[A run of records]
-- Start --
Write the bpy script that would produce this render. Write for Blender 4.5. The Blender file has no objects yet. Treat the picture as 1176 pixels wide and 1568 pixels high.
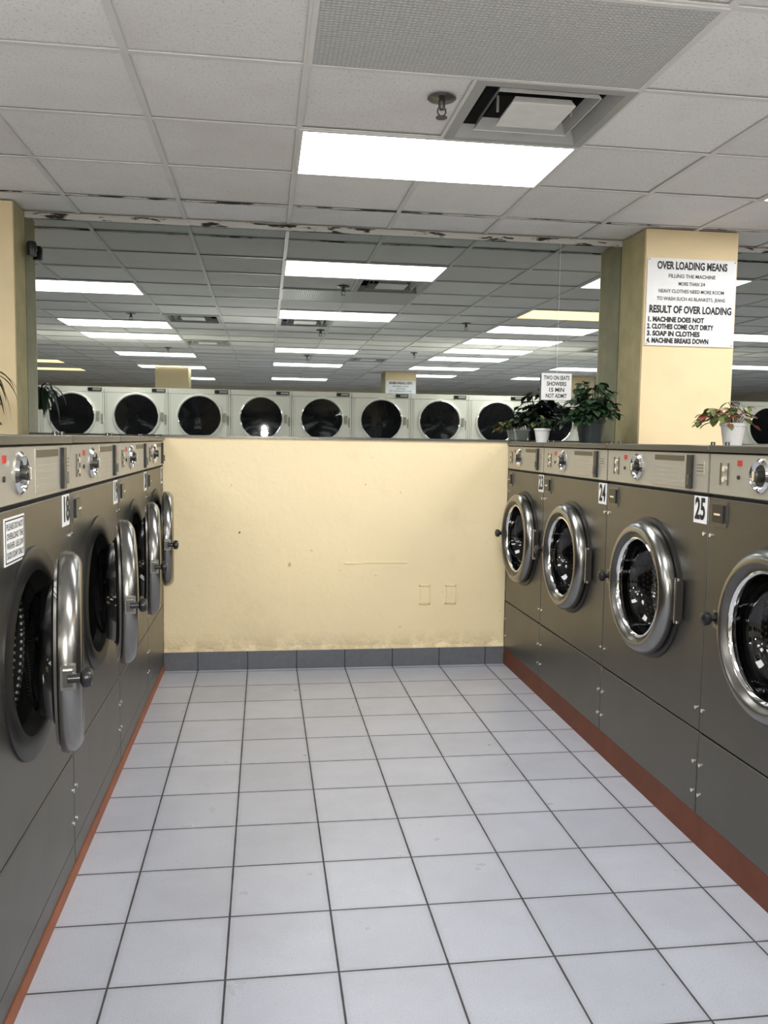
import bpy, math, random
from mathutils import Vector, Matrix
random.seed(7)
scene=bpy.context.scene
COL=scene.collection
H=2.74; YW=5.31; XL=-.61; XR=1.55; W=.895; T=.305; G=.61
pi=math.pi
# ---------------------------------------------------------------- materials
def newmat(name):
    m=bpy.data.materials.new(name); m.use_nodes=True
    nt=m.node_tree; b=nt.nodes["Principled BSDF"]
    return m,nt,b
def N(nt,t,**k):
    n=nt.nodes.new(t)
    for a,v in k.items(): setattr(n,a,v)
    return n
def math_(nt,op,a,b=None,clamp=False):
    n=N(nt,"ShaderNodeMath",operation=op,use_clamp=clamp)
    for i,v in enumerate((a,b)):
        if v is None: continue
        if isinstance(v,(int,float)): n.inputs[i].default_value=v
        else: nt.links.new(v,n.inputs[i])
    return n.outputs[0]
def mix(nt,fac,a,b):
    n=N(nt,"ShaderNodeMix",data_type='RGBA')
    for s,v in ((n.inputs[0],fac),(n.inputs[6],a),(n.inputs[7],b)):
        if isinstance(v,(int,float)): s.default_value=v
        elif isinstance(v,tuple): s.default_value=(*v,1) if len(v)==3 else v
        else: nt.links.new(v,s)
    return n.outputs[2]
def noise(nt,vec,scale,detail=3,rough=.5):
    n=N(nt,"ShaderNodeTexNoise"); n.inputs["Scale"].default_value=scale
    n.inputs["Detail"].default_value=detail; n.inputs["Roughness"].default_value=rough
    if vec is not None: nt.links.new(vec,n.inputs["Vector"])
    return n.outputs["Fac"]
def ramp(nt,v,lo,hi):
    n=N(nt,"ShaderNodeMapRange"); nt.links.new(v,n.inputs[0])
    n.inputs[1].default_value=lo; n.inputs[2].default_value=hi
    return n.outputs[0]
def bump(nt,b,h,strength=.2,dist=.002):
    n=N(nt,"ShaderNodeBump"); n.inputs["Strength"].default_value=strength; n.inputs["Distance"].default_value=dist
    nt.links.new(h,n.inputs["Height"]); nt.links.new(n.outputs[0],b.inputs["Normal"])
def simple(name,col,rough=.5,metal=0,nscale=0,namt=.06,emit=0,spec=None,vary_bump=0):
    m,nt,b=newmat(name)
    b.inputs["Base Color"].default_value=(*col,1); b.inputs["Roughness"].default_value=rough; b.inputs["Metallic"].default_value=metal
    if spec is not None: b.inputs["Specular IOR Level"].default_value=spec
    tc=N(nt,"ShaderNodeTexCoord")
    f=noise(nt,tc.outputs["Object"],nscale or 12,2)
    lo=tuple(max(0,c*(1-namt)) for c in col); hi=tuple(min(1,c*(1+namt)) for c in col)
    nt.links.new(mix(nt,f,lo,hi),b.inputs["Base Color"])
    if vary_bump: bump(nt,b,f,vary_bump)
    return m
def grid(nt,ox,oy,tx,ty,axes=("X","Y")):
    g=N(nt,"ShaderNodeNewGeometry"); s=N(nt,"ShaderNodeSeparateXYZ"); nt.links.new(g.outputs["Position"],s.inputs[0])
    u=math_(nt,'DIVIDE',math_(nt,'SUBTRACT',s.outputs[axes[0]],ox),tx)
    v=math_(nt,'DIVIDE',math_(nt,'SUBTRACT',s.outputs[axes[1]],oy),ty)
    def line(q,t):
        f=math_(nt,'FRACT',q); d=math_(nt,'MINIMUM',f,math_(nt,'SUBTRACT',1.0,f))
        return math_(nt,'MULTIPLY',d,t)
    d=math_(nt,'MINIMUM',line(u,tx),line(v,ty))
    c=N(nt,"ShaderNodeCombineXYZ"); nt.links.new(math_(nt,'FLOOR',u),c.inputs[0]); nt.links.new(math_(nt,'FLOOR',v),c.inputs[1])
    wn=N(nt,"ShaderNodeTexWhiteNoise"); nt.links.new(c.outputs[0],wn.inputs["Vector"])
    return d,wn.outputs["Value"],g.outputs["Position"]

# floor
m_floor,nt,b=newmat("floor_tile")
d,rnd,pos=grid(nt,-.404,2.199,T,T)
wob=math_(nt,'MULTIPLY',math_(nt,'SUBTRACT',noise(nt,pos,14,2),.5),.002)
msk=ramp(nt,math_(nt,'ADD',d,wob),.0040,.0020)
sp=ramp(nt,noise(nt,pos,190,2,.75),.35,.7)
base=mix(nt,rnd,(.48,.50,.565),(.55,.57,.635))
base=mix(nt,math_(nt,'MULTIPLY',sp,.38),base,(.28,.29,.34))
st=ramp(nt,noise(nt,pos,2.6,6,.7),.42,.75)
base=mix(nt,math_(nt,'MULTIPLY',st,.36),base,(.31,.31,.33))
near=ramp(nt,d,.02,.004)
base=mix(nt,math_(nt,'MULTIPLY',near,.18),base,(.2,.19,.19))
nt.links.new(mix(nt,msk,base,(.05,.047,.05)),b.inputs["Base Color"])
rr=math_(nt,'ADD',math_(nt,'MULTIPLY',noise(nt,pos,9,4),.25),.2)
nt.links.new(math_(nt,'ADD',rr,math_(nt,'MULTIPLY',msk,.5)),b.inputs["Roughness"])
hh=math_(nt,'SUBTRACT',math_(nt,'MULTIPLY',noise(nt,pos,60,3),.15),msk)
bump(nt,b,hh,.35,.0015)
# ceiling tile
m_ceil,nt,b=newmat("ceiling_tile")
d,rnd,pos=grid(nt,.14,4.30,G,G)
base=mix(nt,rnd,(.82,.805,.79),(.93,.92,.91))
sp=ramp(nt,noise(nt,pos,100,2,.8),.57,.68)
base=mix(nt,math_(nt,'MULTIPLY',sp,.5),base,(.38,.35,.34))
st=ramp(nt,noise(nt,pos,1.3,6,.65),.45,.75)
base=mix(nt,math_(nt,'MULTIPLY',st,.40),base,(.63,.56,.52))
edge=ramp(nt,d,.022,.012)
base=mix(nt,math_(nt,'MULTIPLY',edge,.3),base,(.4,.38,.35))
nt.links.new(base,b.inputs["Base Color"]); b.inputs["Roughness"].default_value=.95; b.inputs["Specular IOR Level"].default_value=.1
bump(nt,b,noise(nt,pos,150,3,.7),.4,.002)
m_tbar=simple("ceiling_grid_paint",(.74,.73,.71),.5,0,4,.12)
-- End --
-- Start --
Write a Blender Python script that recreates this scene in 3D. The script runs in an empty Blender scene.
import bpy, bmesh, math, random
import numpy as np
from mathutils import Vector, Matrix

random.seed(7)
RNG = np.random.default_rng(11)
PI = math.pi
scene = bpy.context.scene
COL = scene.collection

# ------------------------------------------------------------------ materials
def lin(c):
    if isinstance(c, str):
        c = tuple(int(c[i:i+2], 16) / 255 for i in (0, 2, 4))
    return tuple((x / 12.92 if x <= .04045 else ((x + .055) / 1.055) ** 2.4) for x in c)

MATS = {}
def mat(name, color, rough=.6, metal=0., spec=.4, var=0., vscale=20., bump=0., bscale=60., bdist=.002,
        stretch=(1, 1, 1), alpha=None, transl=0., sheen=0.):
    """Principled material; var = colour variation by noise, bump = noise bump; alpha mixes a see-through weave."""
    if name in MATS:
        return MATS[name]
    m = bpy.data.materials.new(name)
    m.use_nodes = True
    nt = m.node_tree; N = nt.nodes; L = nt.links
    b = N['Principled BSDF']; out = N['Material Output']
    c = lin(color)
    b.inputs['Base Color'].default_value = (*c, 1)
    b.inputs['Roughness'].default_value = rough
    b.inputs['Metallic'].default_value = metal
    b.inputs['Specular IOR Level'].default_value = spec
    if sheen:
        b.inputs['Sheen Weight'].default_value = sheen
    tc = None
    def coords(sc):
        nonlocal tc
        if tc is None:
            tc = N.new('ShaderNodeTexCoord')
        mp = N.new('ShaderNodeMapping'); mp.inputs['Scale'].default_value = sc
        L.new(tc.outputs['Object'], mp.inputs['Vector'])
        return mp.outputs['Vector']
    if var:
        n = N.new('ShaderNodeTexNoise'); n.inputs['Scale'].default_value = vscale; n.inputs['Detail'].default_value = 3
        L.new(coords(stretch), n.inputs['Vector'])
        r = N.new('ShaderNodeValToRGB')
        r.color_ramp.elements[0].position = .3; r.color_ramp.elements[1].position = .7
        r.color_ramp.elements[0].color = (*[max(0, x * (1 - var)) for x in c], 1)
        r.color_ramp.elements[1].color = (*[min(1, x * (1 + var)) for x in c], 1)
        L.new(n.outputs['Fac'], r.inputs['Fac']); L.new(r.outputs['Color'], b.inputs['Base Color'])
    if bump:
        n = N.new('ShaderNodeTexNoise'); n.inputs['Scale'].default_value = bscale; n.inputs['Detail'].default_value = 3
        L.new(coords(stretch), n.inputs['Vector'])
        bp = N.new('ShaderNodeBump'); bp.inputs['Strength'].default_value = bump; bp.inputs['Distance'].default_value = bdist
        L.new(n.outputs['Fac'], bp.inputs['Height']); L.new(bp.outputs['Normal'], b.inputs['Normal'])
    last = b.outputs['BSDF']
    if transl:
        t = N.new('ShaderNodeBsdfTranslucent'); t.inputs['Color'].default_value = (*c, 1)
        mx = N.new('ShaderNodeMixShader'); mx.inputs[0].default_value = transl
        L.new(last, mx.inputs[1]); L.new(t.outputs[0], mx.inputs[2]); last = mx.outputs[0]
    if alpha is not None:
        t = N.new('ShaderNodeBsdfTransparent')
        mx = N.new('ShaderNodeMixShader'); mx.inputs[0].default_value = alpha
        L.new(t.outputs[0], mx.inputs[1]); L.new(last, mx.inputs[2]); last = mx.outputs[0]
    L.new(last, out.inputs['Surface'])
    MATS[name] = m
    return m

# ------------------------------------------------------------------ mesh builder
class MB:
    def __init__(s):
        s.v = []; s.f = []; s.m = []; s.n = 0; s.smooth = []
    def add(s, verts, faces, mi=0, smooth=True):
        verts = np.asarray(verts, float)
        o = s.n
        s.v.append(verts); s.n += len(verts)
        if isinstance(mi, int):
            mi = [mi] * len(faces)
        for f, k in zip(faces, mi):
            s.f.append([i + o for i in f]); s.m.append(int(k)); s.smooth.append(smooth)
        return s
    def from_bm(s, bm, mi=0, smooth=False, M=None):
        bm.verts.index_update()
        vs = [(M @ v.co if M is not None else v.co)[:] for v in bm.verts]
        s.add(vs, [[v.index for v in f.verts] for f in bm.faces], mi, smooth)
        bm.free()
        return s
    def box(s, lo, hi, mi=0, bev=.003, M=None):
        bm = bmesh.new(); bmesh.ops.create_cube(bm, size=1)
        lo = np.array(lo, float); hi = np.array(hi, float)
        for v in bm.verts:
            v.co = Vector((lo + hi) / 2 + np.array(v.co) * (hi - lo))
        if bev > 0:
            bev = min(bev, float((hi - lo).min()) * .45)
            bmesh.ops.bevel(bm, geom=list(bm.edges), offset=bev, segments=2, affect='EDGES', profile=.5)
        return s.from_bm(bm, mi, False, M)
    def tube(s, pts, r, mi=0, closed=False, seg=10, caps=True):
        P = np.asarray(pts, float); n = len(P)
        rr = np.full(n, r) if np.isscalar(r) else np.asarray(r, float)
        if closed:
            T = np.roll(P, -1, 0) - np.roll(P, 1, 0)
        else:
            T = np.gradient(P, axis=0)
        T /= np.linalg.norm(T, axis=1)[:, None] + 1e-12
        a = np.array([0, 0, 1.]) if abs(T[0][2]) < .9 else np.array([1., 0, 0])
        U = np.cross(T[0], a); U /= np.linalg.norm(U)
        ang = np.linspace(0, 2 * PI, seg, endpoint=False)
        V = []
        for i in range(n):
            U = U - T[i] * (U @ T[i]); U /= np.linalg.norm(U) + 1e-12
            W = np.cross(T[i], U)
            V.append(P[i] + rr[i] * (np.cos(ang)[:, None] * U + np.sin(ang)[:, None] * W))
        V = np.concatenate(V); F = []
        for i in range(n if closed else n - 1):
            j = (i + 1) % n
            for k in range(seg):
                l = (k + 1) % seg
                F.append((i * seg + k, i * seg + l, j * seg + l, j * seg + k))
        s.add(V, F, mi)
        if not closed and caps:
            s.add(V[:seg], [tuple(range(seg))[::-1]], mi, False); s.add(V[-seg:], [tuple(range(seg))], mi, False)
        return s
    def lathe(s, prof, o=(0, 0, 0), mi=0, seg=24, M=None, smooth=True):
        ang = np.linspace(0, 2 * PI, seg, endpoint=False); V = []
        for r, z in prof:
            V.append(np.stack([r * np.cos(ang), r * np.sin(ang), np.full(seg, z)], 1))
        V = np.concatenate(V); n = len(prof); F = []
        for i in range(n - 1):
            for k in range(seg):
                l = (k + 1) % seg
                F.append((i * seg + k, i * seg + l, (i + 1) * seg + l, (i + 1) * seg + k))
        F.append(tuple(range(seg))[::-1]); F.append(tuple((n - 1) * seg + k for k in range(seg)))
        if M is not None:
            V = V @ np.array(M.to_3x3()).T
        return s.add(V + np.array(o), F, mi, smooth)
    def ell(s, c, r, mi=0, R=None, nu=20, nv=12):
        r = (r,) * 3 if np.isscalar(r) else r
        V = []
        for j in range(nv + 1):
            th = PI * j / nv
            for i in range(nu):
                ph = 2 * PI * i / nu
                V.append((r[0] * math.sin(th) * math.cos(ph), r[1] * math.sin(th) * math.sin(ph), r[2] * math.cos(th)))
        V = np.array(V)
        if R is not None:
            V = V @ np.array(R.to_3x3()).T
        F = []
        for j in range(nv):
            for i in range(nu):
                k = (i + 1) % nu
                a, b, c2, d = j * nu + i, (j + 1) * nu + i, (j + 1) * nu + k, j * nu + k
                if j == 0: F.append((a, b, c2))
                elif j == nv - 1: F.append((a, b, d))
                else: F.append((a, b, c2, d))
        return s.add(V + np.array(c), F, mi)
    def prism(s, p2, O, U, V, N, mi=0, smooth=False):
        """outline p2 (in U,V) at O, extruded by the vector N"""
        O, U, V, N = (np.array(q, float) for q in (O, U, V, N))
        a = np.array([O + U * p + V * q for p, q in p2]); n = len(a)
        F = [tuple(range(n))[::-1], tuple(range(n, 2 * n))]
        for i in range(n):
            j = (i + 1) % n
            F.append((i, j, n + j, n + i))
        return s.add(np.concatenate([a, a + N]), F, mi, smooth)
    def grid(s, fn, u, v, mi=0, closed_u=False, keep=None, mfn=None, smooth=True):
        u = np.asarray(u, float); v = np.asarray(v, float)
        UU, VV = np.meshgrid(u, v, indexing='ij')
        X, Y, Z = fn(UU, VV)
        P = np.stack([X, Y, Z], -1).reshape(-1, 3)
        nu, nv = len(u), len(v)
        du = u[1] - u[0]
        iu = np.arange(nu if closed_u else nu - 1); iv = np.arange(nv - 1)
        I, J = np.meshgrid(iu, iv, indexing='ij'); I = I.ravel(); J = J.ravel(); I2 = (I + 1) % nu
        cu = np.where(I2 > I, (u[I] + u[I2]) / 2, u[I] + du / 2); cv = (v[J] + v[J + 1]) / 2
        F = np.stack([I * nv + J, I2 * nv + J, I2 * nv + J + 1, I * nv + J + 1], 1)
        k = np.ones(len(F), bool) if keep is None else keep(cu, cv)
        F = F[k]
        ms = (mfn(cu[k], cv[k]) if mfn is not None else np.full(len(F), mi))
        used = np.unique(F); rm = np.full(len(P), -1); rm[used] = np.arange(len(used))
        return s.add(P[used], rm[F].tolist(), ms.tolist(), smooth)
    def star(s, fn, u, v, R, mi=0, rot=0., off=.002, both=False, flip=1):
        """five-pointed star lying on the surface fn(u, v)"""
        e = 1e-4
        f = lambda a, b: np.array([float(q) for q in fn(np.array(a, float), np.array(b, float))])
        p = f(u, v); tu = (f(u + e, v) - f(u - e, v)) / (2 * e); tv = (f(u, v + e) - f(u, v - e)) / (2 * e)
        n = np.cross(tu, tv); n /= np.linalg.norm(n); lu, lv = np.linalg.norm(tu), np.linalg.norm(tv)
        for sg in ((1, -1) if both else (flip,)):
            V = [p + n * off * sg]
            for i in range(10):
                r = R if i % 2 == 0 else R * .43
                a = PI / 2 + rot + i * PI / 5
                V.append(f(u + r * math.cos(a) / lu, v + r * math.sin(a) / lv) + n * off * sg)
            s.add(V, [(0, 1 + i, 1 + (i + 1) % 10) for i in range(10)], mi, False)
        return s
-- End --
-- Start --
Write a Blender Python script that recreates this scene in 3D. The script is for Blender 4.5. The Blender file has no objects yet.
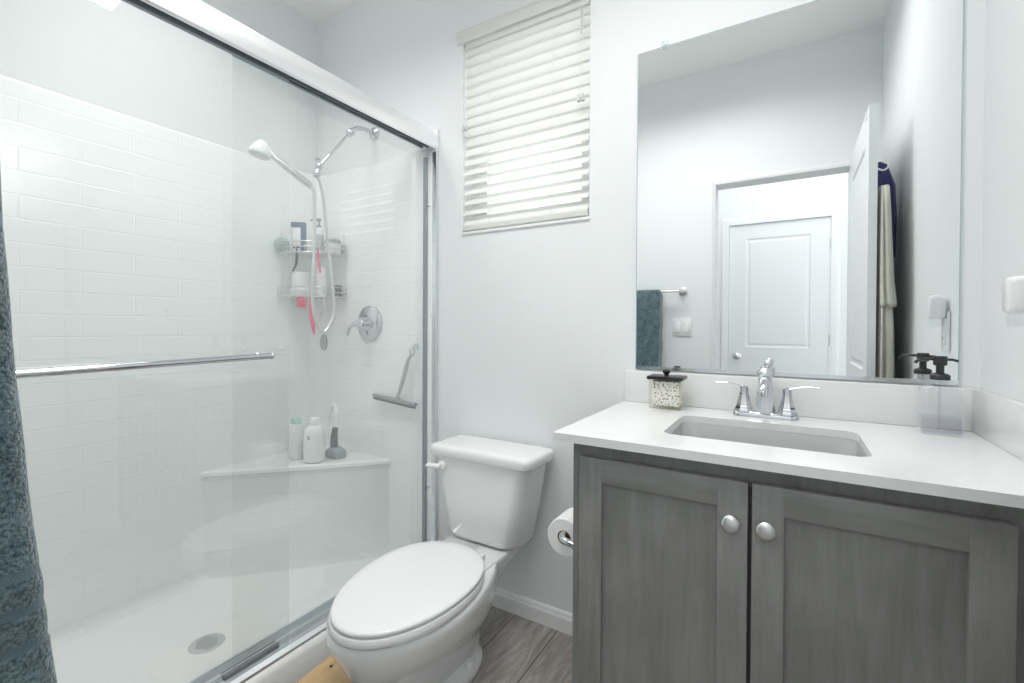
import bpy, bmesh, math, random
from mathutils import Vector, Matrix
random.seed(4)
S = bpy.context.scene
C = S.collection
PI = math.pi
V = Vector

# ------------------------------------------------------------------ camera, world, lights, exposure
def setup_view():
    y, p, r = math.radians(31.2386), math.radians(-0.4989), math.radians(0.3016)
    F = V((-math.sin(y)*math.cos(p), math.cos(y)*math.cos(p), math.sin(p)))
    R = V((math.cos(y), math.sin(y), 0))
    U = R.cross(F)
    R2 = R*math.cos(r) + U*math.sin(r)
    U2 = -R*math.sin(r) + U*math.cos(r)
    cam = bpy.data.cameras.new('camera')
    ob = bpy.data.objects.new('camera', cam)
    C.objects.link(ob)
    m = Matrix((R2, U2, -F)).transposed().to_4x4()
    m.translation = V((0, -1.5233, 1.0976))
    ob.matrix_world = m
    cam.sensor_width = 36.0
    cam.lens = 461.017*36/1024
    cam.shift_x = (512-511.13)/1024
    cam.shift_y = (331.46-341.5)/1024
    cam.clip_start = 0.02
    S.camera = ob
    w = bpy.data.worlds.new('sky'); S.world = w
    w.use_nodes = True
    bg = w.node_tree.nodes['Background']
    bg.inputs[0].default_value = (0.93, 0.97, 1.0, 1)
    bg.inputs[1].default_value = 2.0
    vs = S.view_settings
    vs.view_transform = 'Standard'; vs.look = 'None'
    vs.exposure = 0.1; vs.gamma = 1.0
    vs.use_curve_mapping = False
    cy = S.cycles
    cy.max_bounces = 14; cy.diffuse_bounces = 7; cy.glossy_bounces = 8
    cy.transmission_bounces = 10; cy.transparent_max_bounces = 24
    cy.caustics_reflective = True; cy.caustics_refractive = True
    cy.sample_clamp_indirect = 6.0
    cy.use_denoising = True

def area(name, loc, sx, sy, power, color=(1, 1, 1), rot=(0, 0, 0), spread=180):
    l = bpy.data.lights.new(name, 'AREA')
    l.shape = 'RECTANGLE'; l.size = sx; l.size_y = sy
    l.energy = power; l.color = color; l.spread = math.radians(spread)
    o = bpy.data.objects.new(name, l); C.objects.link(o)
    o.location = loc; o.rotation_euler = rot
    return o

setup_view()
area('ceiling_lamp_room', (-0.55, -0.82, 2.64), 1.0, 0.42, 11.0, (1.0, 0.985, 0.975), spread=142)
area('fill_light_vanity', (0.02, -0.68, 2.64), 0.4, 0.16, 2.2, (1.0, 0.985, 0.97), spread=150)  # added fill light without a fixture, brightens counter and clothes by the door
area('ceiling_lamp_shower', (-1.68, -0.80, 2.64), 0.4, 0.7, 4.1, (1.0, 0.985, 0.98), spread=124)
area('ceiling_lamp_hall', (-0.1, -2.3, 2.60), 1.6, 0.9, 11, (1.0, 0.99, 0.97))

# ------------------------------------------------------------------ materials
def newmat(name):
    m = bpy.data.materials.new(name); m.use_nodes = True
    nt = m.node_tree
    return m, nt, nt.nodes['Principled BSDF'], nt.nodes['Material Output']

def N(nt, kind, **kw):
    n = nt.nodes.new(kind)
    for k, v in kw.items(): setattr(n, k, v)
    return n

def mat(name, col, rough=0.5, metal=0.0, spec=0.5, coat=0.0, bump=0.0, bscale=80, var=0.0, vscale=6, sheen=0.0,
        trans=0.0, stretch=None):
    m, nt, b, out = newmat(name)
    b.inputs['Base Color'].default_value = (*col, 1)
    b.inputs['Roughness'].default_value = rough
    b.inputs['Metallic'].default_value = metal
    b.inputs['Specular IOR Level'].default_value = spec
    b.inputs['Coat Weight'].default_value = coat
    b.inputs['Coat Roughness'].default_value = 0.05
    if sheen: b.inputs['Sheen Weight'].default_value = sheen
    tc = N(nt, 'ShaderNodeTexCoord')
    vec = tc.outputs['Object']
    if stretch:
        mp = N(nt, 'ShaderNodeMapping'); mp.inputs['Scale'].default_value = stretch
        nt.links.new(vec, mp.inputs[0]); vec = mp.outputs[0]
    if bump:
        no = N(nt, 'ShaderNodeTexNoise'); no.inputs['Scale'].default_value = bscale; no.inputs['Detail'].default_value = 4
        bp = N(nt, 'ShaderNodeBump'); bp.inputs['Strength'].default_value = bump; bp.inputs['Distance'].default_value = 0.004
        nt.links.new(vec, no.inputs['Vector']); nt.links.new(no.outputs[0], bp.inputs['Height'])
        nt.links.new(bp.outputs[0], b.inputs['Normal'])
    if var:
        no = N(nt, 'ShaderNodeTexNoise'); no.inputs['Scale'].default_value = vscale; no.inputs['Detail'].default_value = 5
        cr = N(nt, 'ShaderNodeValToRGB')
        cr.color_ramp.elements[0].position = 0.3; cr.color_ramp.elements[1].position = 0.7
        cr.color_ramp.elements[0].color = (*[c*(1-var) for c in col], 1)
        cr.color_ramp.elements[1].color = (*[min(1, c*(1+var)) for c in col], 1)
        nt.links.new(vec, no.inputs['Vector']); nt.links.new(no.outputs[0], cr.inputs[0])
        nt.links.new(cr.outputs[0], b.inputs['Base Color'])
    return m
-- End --
§ **What you are asked to do**
Only the lines from the one containing "empty Blender scene." through the one containing "return tuple((x /" are to be extracted, exactly as they appear, with both ends included.

§ **Final answer**
Write a Blender Python script that recreates this scene in 3D. The script runs in an empty Blender scene.
import bpy, bmesh, math, random
import numpy as np
from mathutils import Vector, Matrix

random.seed(7)
RNG = np.random.default_rng(11)
PI = math.pi
scene = bpy.context.scene
COL = scene.collection

# ------------------------------------------------------------------ materials
def lin(c):
    if isinstance(c, str):
        c = tuple(int(c[i:i+2], 16) / 255 for i in (0, 2, 4))
    return tuple((x / 12.92 if x <= .04045 else ((x + .055) / 1.055) ** 2.4) for x in c)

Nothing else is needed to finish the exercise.